The request
Print the first line of the material below and each line after it, exactly as written, ending with the line that contains "n=14).build('bulb', BULB_LIT, s_)".
# Available data start
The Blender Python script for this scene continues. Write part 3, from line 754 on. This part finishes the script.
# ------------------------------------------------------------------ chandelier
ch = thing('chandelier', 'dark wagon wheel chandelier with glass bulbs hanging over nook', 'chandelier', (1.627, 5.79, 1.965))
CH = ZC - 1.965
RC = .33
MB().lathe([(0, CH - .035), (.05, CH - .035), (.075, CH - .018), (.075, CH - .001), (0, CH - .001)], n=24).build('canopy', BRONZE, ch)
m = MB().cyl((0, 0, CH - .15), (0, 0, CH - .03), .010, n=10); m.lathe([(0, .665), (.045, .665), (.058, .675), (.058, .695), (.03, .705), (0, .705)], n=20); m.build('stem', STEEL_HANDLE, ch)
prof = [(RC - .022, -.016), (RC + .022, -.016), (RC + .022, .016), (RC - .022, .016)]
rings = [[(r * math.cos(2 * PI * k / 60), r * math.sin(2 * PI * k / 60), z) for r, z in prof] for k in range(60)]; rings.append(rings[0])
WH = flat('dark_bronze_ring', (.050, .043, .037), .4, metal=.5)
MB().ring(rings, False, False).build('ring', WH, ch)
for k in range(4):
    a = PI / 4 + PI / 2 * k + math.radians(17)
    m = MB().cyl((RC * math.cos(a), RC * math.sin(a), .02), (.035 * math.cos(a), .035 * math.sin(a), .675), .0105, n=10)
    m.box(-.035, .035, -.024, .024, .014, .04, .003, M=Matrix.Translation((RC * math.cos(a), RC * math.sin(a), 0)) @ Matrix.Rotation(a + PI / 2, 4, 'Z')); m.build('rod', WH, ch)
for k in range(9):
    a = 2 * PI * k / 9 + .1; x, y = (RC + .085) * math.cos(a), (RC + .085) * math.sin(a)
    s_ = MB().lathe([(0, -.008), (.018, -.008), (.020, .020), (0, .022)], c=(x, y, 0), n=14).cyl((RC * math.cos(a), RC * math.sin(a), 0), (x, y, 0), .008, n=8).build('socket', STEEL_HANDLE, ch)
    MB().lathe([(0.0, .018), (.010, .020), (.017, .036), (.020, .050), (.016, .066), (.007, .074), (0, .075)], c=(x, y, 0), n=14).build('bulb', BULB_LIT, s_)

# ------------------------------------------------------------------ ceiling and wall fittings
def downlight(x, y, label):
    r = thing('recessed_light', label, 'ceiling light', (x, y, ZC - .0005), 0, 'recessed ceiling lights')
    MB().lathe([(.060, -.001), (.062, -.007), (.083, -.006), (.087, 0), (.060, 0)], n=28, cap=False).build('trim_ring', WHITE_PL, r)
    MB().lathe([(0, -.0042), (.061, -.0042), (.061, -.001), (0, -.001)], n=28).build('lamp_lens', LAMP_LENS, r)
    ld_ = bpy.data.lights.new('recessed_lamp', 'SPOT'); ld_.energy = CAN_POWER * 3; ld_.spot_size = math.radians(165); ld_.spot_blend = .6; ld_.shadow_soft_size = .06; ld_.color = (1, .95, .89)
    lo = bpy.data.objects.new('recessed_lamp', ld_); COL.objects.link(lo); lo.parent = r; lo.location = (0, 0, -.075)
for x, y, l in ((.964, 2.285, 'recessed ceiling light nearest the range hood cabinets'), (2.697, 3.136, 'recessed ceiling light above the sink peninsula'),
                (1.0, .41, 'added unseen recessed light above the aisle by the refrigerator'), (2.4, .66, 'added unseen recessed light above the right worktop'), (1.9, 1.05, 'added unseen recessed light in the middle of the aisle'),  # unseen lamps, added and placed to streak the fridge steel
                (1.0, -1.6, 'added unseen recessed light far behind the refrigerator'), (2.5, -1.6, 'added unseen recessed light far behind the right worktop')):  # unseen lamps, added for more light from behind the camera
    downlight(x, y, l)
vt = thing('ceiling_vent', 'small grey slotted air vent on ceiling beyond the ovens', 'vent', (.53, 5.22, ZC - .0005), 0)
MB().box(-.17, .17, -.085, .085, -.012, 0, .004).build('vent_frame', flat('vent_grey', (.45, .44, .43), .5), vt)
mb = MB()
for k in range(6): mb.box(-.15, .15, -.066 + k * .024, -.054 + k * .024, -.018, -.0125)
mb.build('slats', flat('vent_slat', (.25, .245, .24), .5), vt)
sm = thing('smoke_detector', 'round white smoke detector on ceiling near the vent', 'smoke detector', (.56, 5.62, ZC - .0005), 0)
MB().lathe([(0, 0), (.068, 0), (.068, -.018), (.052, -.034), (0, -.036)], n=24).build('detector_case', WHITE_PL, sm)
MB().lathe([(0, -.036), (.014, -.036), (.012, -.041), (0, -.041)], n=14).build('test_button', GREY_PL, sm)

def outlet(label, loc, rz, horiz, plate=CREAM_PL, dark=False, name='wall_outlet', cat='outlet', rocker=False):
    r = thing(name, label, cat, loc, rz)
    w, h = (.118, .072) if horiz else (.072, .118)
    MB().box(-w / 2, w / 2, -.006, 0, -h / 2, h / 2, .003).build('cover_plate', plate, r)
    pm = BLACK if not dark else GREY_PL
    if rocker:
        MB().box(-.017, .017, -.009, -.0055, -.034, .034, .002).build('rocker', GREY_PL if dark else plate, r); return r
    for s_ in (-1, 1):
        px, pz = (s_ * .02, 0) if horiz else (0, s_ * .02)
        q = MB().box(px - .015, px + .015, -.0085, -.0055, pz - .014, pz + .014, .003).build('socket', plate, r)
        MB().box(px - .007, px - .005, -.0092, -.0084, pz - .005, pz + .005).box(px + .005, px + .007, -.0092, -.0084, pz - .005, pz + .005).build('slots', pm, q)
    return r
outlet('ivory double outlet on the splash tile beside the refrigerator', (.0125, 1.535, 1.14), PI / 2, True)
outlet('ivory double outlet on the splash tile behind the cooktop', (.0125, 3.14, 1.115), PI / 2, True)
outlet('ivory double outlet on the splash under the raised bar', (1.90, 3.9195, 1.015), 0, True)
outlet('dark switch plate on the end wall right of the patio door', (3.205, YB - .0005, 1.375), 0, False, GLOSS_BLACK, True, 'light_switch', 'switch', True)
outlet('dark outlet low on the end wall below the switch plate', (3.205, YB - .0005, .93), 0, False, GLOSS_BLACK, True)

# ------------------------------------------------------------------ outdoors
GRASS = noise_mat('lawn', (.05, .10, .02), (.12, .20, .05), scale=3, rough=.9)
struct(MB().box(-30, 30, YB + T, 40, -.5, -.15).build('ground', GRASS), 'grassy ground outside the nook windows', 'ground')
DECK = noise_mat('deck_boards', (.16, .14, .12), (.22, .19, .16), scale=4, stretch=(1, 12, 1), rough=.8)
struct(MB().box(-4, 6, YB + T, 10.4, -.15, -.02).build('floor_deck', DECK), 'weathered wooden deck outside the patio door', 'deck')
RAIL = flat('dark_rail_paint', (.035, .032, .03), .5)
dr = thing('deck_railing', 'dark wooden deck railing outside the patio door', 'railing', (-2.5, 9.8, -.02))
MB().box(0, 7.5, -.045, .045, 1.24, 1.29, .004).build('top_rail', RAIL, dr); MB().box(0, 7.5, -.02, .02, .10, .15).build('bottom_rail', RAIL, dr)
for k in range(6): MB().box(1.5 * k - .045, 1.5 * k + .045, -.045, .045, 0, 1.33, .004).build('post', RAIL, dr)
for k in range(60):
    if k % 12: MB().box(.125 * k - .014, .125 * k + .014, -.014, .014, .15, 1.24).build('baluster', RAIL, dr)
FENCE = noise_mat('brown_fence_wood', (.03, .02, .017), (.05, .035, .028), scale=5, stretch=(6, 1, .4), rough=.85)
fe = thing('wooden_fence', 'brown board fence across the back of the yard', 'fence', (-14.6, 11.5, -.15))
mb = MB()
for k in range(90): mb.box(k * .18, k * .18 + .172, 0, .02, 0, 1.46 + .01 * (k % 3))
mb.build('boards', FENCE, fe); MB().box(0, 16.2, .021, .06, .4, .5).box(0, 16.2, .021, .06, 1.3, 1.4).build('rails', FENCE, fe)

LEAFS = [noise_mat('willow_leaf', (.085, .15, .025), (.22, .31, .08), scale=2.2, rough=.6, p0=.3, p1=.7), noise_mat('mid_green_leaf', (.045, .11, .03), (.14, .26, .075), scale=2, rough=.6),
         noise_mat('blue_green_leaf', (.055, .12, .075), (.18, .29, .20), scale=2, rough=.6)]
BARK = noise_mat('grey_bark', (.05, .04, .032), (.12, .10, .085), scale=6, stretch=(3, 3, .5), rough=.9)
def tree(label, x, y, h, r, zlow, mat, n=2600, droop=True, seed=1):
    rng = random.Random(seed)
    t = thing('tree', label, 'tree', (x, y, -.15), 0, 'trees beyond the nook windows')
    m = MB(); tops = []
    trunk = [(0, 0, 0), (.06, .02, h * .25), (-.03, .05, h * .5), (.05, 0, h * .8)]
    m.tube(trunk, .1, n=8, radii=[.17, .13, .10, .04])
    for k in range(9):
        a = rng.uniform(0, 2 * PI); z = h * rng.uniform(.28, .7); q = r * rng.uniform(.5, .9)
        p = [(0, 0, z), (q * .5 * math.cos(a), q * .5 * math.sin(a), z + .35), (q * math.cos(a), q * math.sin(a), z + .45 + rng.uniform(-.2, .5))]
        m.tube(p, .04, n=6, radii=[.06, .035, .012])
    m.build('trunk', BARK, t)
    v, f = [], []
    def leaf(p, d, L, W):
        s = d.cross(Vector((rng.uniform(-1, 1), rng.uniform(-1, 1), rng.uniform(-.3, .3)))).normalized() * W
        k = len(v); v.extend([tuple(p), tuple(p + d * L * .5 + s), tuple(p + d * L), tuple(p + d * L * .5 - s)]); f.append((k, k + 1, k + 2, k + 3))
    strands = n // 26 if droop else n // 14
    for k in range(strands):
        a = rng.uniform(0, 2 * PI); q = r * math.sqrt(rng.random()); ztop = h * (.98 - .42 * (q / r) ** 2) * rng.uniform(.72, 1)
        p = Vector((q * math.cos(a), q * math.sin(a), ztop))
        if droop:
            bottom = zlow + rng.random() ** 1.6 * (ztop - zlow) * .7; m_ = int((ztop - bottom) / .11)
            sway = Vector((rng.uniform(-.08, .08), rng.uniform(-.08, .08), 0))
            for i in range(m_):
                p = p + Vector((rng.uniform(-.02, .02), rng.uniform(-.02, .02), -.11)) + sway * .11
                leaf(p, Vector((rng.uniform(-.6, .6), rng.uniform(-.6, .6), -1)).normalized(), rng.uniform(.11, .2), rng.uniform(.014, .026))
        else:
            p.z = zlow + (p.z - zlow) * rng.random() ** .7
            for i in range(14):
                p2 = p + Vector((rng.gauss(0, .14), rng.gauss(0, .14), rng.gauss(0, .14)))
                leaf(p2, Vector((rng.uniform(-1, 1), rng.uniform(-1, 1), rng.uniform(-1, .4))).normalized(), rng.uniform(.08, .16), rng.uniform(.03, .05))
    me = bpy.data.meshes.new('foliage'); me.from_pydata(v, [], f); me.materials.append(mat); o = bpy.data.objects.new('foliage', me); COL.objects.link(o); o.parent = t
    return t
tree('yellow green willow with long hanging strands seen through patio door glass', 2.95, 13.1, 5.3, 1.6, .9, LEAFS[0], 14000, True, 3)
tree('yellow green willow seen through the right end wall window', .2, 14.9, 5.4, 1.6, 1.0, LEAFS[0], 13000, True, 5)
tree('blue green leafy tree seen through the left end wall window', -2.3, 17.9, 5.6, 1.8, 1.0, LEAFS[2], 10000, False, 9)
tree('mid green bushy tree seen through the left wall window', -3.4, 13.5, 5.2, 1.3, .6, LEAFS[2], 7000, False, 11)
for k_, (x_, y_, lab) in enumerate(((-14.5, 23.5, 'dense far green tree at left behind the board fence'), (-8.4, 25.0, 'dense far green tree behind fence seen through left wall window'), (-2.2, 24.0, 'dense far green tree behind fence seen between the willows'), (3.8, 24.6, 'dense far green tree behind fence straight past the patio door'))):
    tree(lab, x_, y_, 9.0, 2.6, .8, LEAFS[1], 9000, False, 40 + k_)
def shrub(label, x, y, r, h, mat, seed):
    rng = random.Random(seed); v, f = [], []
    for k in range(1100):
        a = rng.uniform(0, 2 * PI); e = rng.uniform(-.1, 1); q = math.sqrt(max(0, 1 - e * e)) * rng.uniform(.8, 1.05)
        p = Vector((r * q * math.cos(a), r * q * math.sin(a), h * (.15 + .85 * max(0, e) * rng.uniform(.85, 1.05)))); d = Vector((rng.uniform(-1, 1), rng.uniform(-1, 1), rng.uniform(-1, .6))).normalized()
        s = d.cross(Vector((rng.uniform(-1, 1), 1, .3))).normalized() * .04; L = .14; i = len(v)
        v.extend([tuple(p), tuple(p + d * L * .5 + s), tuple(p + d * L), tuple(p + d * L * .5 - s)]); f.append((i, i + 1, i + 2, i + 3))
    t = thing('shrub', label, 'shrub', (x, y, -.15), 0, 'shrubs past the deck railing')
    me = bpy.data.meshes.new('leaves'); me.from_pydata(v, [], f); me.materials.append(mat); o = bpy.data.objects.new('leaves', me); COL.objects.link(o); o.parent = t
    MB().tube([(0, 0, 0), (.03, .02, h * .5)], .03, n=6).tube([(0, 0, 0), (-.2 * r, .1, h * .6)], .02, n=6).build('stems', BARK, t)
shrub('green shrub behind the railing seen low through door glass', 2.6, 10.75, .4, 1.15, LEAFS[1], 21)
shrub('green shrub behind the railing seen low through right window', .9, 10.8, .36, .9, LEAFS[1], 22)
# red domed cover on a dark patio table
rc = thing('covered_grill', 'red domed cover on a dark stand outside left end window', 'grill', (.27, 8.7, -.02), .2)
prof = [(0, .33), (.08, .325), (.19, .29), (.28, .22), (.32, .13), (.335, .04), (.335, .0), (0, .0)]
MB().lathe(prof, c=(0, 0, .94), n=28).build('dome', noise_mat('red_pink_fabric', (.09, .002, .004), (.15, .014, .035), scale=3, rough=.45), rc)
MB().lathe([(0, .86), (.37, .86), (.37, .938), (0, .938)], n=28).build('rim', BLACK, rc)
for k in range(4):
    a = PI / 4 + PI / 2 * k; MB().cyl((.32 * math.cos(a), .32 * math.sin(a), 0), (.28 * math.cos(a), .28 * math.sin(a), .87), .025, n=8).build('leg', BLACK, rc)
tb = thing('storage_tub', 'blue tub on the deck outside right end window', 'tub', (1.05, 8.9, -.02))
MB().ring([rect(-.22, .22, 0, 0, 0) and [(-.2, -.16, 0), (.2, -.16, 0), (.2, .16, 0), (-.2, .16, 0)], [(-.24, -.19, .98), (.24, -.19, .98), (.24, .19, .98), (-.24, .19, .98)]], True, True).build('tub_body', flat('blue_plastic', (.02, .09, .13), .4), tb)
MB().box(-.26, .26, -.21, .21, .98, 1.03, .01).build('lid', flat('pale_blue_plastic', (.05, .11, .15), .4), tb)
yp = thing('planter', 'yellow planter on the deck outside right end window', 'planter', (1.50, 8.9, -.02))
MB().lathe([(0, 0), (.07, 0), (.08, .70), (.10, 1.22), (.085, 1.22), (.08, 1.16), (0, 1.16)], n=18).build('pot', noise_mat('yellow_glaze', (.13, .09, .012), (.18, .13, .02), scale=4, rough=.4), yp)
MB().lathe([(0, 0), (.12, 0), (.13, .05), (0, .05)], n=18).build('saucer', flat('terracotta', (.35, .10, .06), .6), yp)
# Available data end
The result
The Blender Python script for this scene continues. Write part 3, from line 754 on. This part finishes the script.
# ------------------------------------------------------------------ chandelier
ch = thing('chandelier', 'dark wagon wheel chandelier with glass bulbs hanging over nook', 'chandelier', (1.627, 5.79, 1.965))
CH = ZC - 1.965
RC = .33
MB().lathe([(0, CH - .035), (.05, CH - .035), (.075, CH - .018), (.075, CH - .001), (0, CH - .001)], n=24).build('canopy', BRONZE, ch)
m = MB().cyl((0, 0, CH - .15), (0, 0, CH - .03), .010, n=10); m.lathe([(0, .665), (.045, .665), (.058, .675), (.058, .695), (.03, .705), (0, .705)], n=20); m.build('stem', STEEL_HANDLE, ch)
prof = [(RC - .022, -.016), (RC + .022, -.016), (RC + .022, .016), (RC - .022, .016)]
rings = [[(r * math.cos(2 * PI * k / 60), r * math.sin(2 * PI * k / 60), z) for r, z in prof] for k in range(60)]; rings.append(rings[0])
WH = flat('dark_bronze_ring', (.050, .043, .037), .4, metal=.5)
MB().ring(rings, False, False).build('ring', WH, ch)
for k in range(4):
    a = PI / 4 + PI / 2 * k + math.radians(17)
    m = MB().cyl((RC * math.cos(a), RC * math.sin(a), .02), (.035 * math.cos(a), .035 * math.sin(a), .675), .0105, n=10)
    m.box(-.035, .035, -.024, .024, .014, .04, .003, M=Matrix.Translation((RC * math.cos(a), RC * math.sin(a), 0)) @ Matrix.Rotation(a + PI / 2, 4, 'Z')); m.build('rod', WH, ch)
for k in range(9):
    a = 2 * PI * k / 9 + .1; x, y = (RC + .085) * math.cos(a), (RC + .085) * math.sin(a)
    s_ = MB().lathe([(0, -.008), (.018, -.008), (.020, .020), (0, .022)], c=(x, y, 0), n=14).cyl((RC * math.cos(a), RC * math.sin(a), 0), (x, y, 0), .008, n=8).build('socket', STEEL_HANDLE, ch)
    MB().lathe([(0.0, .018), (.010, .020), (.017, .036), (.020, .050), (.016, .066), (.007, .074), (0, .075)], c=(x, y, 0), n=14).build('bulb', BULB_LIT, s_)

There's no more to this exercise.